Motivated by recent discovery of yttrium-based high-temperature ternary superconducting hydrides (e.g., CaYH12, LaYH12, and ScYH6), we have employed evolutionary algorithm and first-principles calculations to comprehensively examine the structural stability and superconductivity of the YMgHx system at high pressure. The hydrogen content x and the pressure are both important factors in the stability of these candidate structures. We find that the stability of hydrogen-rich materials frequently necessitates higher pressure. For instance, the pressures to stabilize P4/mmm-YMgH8 and Cmmm-YMgH12 are both more than 250 GPa. Hydrogen-less materials, such as I41/amd-YMgH2 and P63/mmc-YMgH3, can be stable at pressures as low as 100 GPa. In addition, we find a metastable structure for YMgH6 with the same space group as the P4/mmm-YMgH8. A metastable sodalite-like face-centered cubic (FCC) structure is also found in YMgH12. These four clathrate structures of P4/mmm-YMgH6, P4/mmm-YMgH8, Cmmm-YMgH12, and Fd3m-YMgH12 is made up of H14, H18, H24, and H24 cages, respectively, in which the H-H pair exhibits weak covalent bonding.
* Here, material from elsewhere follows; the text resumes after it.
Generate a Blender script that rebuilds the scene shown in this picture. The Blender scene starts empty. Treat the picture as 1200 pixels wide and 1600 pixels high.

According to phonon calculations, P4/mmm-YMgH6 and P4/mmm-YMgH8 require a pressure of 300 GPa to maintain dynamic stability, however Cmmm-YMgH12 and Fd3m-YMgH12 can maintain dynamic stability at pressures of 200 GPa and 250 GPa, respectively. Electron-phonon coupling calculations indicate that they might be potential high-temperature superconductors, with superconductivity intimately linked to the H cage structure. The sodalite structure Fd3m-YMgH12 has a Tc value of 190 K and a strong electron-phonon coupling constant of 2.18.